Like-for-like sales have fallen at Argos, of which we have two in Walthamstow - down 7.5% nationally in the 18 weeks to January, but not quite so drastically thereafter. Sales fell 1.6% at Argos in the eight weeks ended 28 February.

The DIY store over the road from Argos at the bottom end of our High Street, DIY London, blinked first and has closed. I watched the last of the shopfittings being removed under cover of darkness the other night. This could be a casualty of the recession, but to be honest, the owners never seemed to have to the idea of modern retailing - failing to provide a phone number and making their shop-front look like a 'how not to' guide for home improvement projects.

Further up the High Street, Simple Design has turned into Lux Kitchens, though Discount Decore are still going, despite the down-turn in activity in the housing market. On Forest Road we have a number of useful places, such as Homecare Heating and Plumbing Supplies.

I should say that the slump in the building industry is not total in our area, where prices have always been reasonable compared to the rest of London and demand for housing remains reasonably strong, even if the banks that finance it do not - I can hear the merry sound of hammers from a bunch of builders working on a house a few doors down as I write this, and there is also a skip outside a house a few yards round the corner in the next street. The workers on both projects, however, are from overseas - one crew, I know to be Nepalis because I spoke to one of them about a job they were doing on the house next door to mine a couple of years ago. The others are from China.
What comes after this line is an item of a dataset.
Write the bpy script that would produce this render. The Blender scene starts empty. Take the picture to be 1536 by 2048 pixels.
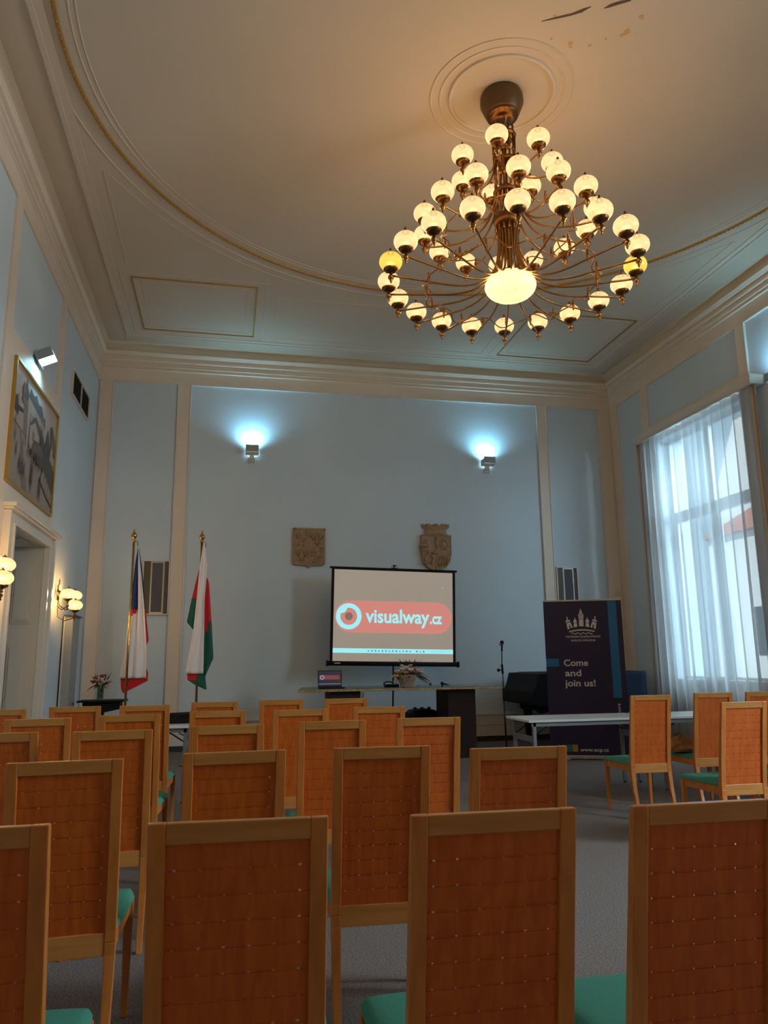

The more traditional white working class builder seems to work for the big boys like Clancydocwra these days or not at all - there is a tribe of geezers in their fleeced uniforms and day-glo jackets trying not to make a nuisance of themselves in our local streets at the moment replacing the Victorian drains for Thames Water. A large chunk of the High Street is fenced off while they deal with the pipes and gubbins there. All seems efficient and as it should be in our public spaces, but I am aware that some of their colleagues have been driving their skip trucks like trogs through our residential streets and backing into local trees with abandon, with or without the applause of their banksmen.